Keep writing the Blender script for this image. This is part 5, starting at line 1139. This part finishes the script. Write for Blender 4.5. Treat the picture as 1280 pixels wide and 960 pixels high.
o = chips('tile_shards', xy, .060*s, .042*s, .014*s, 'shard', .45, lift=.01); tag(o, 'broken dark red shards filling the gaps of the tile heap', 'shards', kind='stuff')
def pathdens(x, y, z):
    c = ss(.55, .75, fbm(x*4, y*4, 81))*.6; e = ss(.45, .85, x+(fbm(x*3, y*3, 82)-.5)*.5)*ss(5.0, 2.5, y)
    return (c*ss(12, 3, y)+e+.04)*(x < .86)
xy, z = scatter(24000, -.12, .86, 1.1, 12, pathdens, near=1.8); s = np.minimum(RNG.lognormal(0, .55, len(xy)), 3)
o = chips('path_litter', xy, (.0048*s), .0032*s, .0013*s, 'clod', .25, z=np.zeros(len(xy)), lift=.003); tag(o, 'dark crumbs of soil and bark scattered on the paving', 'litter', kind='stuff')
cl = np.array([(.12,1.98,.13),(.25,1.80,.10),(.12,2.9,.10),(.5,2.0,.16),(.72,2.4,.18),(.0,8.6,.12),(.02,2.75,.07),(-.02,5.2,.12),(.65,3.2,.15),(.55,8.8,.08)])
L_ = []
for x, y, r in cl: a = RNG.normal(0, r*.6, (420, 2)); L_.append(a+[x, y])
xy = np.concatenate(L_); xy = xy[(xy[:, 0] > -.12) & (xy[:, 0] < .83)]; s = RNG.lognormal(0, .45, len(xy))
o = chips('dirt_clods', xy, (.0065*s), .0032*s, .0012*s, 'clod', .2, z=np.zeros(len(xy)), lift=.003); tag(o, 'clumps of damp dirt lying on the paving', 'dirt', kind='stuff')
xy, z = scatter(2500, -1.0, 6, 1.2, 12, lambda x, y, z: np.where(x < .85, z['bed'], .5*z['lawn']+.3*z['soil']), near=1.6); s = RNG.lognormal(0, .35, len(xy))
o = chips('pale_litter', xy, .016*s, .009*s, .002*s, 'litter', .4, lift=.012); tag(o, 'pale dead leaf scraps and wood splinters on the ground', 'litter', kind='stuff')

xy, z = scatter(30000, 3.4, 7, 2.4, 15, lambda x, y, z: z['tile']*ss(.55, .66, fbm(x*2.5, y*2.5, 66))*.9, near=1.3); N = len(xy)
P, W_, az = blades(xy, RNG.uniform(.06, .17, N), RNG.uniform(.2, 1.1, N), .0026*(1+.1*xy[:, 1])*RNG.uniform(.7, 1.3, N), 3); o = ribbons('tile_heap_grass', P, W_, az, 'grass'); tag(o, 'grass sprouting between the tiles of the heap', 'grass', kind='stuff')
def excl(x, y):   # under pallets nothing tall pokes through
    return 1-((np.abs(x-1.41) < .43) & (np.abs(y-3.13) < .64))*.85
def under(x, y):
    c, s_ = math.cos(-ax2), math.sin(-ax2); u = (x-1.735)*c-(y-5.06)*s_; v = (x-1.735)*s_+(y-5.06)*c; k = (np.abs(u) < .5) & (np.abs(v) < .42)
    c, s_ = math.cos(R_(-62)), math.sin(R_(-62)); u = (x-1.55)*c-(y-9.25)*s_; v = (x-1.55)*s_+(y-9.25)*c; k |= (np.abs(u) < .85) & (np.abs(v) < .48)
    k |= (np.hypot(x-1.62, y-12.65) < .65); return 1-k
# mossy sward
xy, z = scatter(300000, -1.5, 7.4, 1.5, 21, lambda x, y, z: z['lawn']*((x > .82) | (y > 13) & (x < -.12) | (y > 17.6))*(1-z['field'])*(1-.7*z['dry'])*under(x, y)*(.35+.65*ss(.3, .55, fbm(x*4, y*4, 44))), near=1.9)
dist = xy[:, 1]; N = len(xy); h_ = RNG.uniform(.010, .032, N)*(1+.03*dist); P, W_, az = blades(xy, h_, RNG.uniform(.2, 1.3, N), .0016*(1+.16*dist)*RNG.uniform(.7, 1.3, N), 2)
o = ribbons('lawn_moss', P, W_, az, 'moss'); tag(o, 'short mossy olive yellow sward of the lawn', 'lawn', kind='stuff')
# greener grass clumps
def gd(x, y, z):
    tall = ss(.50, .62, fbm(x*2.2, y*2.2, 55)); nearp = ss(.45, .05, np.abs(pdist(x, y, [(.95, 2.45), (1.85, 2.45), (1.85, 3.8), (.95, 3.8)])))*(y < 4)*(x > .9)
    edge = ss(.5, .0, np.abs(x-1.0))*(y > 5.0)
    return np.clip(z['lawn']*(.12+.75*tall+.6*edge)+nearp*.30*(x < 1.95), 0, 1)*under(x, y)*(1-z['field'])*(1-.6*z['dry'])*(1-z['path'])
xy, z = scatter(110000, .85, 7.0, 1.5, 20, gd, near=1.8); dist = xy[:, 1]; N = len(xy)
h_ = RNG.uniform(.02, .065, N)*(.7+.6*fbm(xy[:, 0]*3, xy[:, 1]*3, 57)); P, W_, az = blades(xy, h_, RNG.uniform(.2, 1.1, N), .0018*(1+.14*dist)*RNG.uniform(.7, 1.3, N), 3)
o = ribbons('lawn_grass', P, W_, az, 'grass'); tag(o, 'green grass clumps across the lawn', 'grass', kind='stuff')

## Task
Your task is to quote all of the data word for word.

## Expected answer
Keep writing the Blender script for this image. This is part 5, starting at line 1139. This part finishes the script. Write for Blender 4.5. Treat the picture as 1280 pixels wide and 960 pixels high.
o = chips('tile_shards', xy, .060*s, .042*s, .014*s, 'shard', .45, lift=.01); tag(o, 'broken dark red shards filling the gaps of the tile heap', 'shards', kind='stuff')
def pathdens(x, y, z):
    c = ss(.55, .75, fbm(x*4, y*4, 81))*.6; e = ss(.45, .85, x+(fbm(x*3, y*3, 82)-.5)*.5)*ss(5.0, 2.5, y)
    return (c*ss(12, 3, y)+e+.04)*(x < .86)
xy, z = scatter(24000, -.12, .86, 1.1, 12, pathdens, near=1.8); s = np.minimum(RNG.lognormal(0, .55, len(xy)), 3)
o = chips('path_litter', xy, (.0048*s), .0032*s, .0013*s, 'clod', .25, z=np.zeros(len(xy)), lift=.003); tag(o, 'dark crumbs of soil and bark scattered on the paving', 'litter', kind='stuff')
cl = np.array([(.12,1.98,.13),(.25,1.80,.10),(.12,2.9,.10),(.5,2.0,.16),(.72,2.4,.18),(.0,8.6,.12),(.02,2.75,.07),(-.02,5.2,.12),(.65,3.2,.15),(.55,8.8,.08)])
L_ = []
for x, y, r in cl: a = RNG.normal(0, r*.6, (420, 2)); L_.append(a+[x, y])
xy = np.concatenate(L_); xy = xy[(xy[:, 0] > -.12) & (xy[:, 0] < .83)]; s = RNG.lognormal(0, .45, len(xy))
o = chips('dirt_clods', xy, (.0065*s), .0032*s, .0012*s, 'clod', .2, z=np.zeros(len(xy)), lift=.003); tag(o, 'clumps of damp dirt lying on the paving', 'dirt', kind='stuff')
xy, z = scatter(2500, -1.0, 6, 1.2, 12, lambda x, y, z: np.where(x < .85, z['bed'], .5*z['lawn']+.3*z['soil']), near=1.6); s = RNG.lognormal(0, .35, len(xy))
o = chips('pale_litter', xy, .016*s, .009*s, .002*s, 'litter', .4, lift=.012); tag(o, 'pale dead leaf scraps and wood splinters on the ground', 'litter', kind='stuff')

xy, z = scatter(30000, 3.4, 7, 2.4, 15, lambda x, y, z: z['tile']*ss(.55, .66, fbm(x*2.5, y*2.5, 66))*.9, near=1.3); N = len(xy)
P, W_, az = blades(xy, RNG.uniform(.06, .17, N), RNG.uniform(.2, 1.1, N), .0026*(1+.1*xy[:, 1])*RNG.uniform(.7, 1.3, N), 3); o = ribbons('tile_heap_grass', P, W_, az, 'grass'); tag(o, 'grass sprouting between the tiles of the heap', 'grass', kind='stuff')
def excl(x, y):   # under pallets nothing tall pokes through
    return 1-((np.abs(x-1.41) < .43) & (np.abs(y-3.13) < .64))*.85
def under(x, y):
    c, s_ = math.cos(-ax2), math.sin(-ax2); u = (x-1.735)*c-(y-5.06)*s_; v = (x-1.735)*s_+(y-5.06)*c; k = (np.abs(u) < .5) & (np.abs(v) < .42)
    c, s_ = math.cos(R_(-62)), math.sin(R_(-62)); u = (x-1.55)*c-(y-9.25)*s_; v = (x-1.55)*s_+(y-9.25)*c; k |= (np.abs(u) < .85) & (np.abs(v) < .48)
    k |= (np.hypot(x-1.62, y-12.65) < .65); return 1-k
# mossy sward
xy, z = scatter(300000, -1.5, 7.4, 1.5, 21, lambda x, y, z: z['lawn']*((x > .82) | (y > 13) & (x < -.12) | (y > 17.6))*(1-z['field'])*(1-.7*z['dry'])*under(x, y)*(.35+.65*ss(.3, .55, fbm(x*4, y*4, 44))), near=1.9)
dist = xy[:, 1]; N = len(xy); h_ = RNG.uniform(.010, .032, N)*(1+.03*dist); P, W_, az = blades(xy, h_, RNG.uniform(.2, 1.3, N), .0016*(1+.16*dist)*RNG.uniform(.7, 1.3, N), 2)
o = ribbons('lawn_moss', P, W_, az, 'moss'); tag(o, 'short mossy olive yellow sward of the lawn', 'lawn', kind='stuff')
# greener grass clumps
def gd(x, y, z):
    tall = ss(.50, .62, fbm(x*2.2, y*2.2, 55)); nearp = ss(.45, .05, np.abs(pdist(x, y, [(.95, 2.45), (1.85, 2.45), (1.85, 3.8), (.95, 3.8)])))*(y < 4)*(x > .9)
    edge = ss(.5, .0, np.abs(x-1.0))*(y > 5.0)
    return np.clip(z['lawn']*(.12+.75*tall+.6*edge)+nearp*.30*(x < 1.95), 0, 1)*under(x, y)*(1-z['field'])*(1-.6*z['dry'])*(1-z['path'])
xy, z = scatter(110000, .85, 7.0, 1.5, 20, gd, near=1.8); dist = xy[:, 1]; N = len(xy)
h_ = RNG.uniform(.02, .065, N)*(.7+.6*fbm(xy[:, 0]*3, xy[:, 1]*3, 57)); P, W_, az = blades(xy, h_, RNG.uniform(.2, 1.1, N), .0018*(1+.14*dist)*RNG.uniform(.7, 1.3, N), 3)
o = ribbons('lawn_grass', P, W_, az, 'grass'); tag(o, 'green grass clumps across the lawn', 'grass', kind='stuff')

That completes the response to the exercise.